First off, getting into the Vietnam War wasn’t simply a matter of matter of smart officials making reasonable choices in the face of a Cold War crisis. Approaching Vietnam was a matter of passing many thresholds, each one of them also an opportunity to avoid war. American presidents involved the nation in the conflict primarily to pursue Cold War aims, but without understanding the Vietnamese revolution. They did this in the face of an American tradition of anti-colonialism, and specifically in an era when waves of decolonization were sweeping across the globe. The best and brightest national security team simply assumed they knew better. But it was the United States vainly trying to withstand the floodtide of history, not the Viet Minh or our later North Vietnamese adversaries.

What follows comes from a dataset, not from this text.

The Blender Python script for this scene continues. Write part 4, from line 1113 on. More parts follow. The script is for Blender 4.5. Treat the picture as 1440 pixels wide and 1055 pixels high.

Next is the matter of strategy. A winning strategy had to employ what was actually there, what resources our South Vietnamese ally possessed, hampered by the political manipulations, military coups, and institutional frailties of the Saigon government. The strategy needed to utilize the military and intelligence forces and methods of the time—and since Washington had trouble defining the problem, that meant a process of triangulation had to occur to improve focus, then match resources to the challenge. That automatically inserted a temporal dimension. Time was required to focus better, to derive a solution, to activate the forces necessary to strive for victory. But rising political opposition limited time. The moment was foreseeable when internal domestic dissent would necessitate a retraction of effort. Moreover the triangulation that had to be made between problem and strategy had to occur against an evolving threat. Hanoi had a say, too.

Plus, both the definition of threat and the winning strategy had to be found within the confines of an apparatus that was generating false information. All the data was subjective. The number of miles of cleared roads, percentage of villages loyal to Saigon (what was “loyalty,” by the way, how do you measure it?), strength of the Liberation Front’s infrastructure, the thousands of men under arms, variations in the enemy’s projected “order of battle,” the body count, tons of bombs dropped. What mattered? What did not? We never knew. We still don’t know today. Victory was an illusion.

The antiwar movement was not just a hodgepodge of people scared for their own skins. To be sure, here were young men motivated by facing the draft, but the basis for the war came up short. There was no real declaration of war, official arguments sounded hollow, our South Vietnamese allies openly corrupt—all factors further complicated by the subjective data. Both government lying and security crackdowns contributed, making the war reach into the lives of ordinary Americans. Those tactics were another deliberate choice, and did not come from random selection.

Speaking of tactics, the military’s standard procedures were hardly calculated to win hearts and minds—the asserted purpose of our strategy. “Search and Destroy” burned villages and made refugees of peasants. “Body Count” made civilians (peasants) targets to add to the supposed index of success. “Free Fire Zones” put the meaning into phrases like “kill anything that moves.” Then there was “Harassment and Interdiction” —randomized destruction on the off chance it might affect some enemy purpose. And don’t forget the bombing. Three times as many bombs were loosed over South Vietnam as over the north.  All that is before you get to “Phoenix,” a deliberate war against the adversary’s political (read “civilian”) apparat, run subjectively like everything else, with the potential to strike down anyone—your neighbor, your debtor, your critic. Successive directives issued to improve legal modalities in the Phoenix system had little apparent impact.

When the North Vietnamese and Liberation Front suffered major losses in the successive waves of the Tet Offensive, they withdrew into base areas where the United States could hardly touch them. When Washington was forced to begin withdrawing from South Vietnam, the enemy could bide its time until the right moment. The adversary shifted to conventional force tactics just as the Americans perfected pacification. Now facing a powerful antiwar opposition, the Nixon administration’s efforts to escalate the war by striking into Cambodia and Laos inevitably generated further restrictions on Washington’s use of force. Hanoi failed when it attempted to try for a decision in 1972, but the blunting of the Easter Offensive by U.S. airpower backing the South Vietnamese army was considerably less than the success claimed in Saigon. Portions of the southern state were lopped off, never to be regained. The consequences for the South Vietnamese economy of the departure of half a million American GIs could not be avoided, and oil price hikes after 1972 eroded another slice of Saigon’s economic potential. The war ended in 1975 with the North Vietnamese marching into Saigon, not the other way around. Neo-orthodox commentators routinely distort or deny various parts of this story. Victory is an illusion.